On May 10, 2021, Manzanilla moved to vacate his 2014 felony conviction by filing a motion under Penal Code § 1473.7(a)(1).  In support of his motion, he submitted a declaration, explaining how he was born in Mexico in 1961 and came to the United States in 1965 as a legal permanent resident.  He stated that he has lived in the United States ever since.  He attended elementary and high school in Venice and college in Santa Monica.  He had two children who were U.S. citizens.  His parents had passed away and all his siblings were U.S. citizens.

In the 1990’s, he started the process to become a U.S. citizen, but never finished. 

In 2018, as a result of violating his probation, he spent three years in state prison.  He was then transferred directly from state prison to U.S. Immigration and Customs Enforcement in Bakersfield. 

Manzanilla said he would not have taken the plea if he knew it would result in his deportation.  He declared that “his whole life – my kids, my family – is here in the United States.”  He also stated he had no friends or family in Mexico.  He also stated that he was bisexual and that the last time he was in Mexico, in the 1990’s, he was assaulted by the Mexican Federal Police based on his sexual orientation when they found him with a man, leaving him with broken ribs, a black eye and other injuries.

He also stated that when he and Lin went over the plea in 2014, he had a hard time seeing because of his cataracts.  “She was standing over me and told me to hurry up.  She said it covered everything we talked about.  I initialed and she walked away with the form.”

Judge Daviann L. Mitchell was assigned the motion.  The parties opened the hearing by declaring that they had reached an agreement for Manzanilla to vacate his conviction and plea to an immigration-safe misdemeanor.  Judge Mitchell rejected the agreement and declaring that Manzanilla was not “a person that deserves a misdemeanor.”  She then denied the 1473.7 motion.

Manzanilla then appealed to the Second Appellate District in Los Angeles, which reversed Judge Mitchell.  Its opinion is a textbook example of what a motion to vacate should include.

The appellate court faulted the public defender by not advising Manzanilla that he faced near certain deportation.  Citing to Padilla v. Kentucky (2010) 559 U.S. 356, it noted that the right to remain in the United States can be more important than any potential jail sentence.  Id., at 368. 

The appellate court further commented that the only warning Manzanilla received that his plea would result in deportation was the Tahl form, which he initialed.  Regardless, in evaluating the Tahl form’s language, “the defendant can be expected to rely on counsel’s independent evaluation of the charges” rather than the generic statements in the Tahl waiver and the plea colloquy.  People v. Lopez (2021) 66 Cal. App. 5th at 577.  Even if counsel went over the Tahl form in detail and Manzanilla read every word of it, there is no evidence that defense counsel fulfilled her duty to give him specific advice he would be subject to mandatory deportation as a results of pleading no contest. 
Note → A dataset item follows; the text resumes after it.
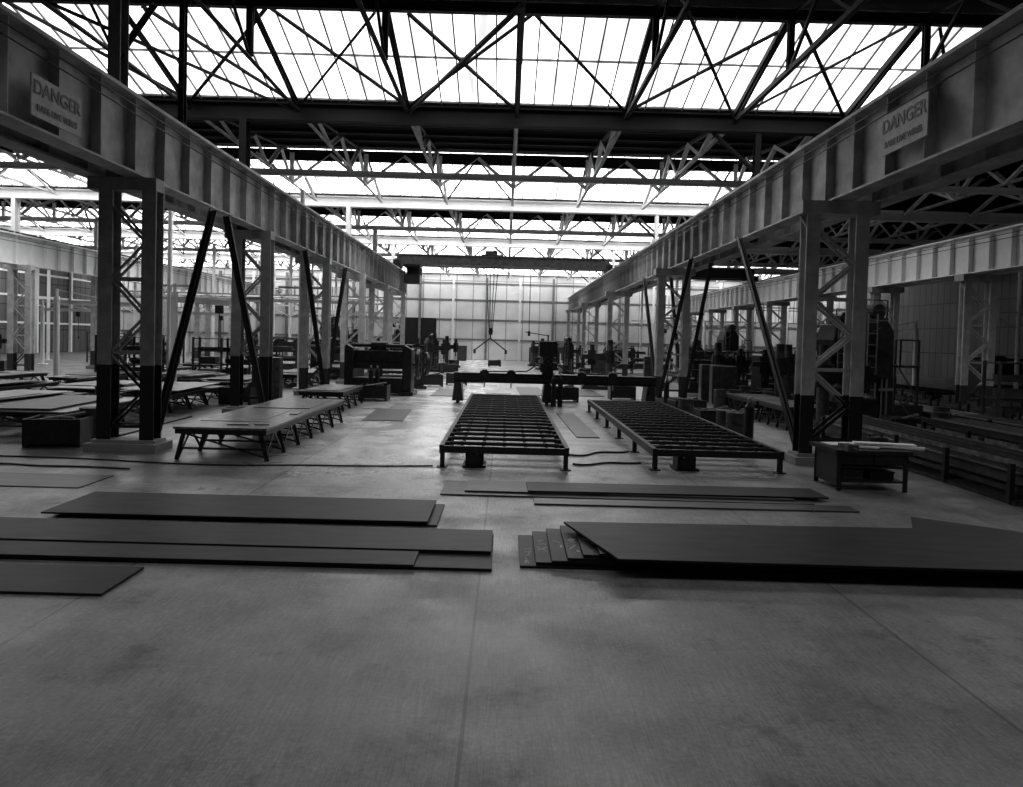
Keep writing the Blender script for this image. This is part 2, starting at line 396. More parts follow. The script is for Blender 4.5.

In establishing prejudicial error, the appellate court found that Manzanilla did establish this under the four-factor test set forth in People v. Vivar (2021) 11 Cal. 5th 510.  What prejudicial error means is demonstrating that defendant would have rejected the plea if defendant had correctly understood its actual or potential immigration consequences.  Id. at 529.  
“When courts assess whether a petitioner has shown that reasonable probability, they consider the totality of the circumstances.  Factors particularly relevant to this inquiry include the defendant’s ties to the United States, the importance defendant placed on avoiding deportation, the defendant’s priorities in seeking a plea bargain, and whether the defendant had reason to believe an immigration-neutral disposition was possible.”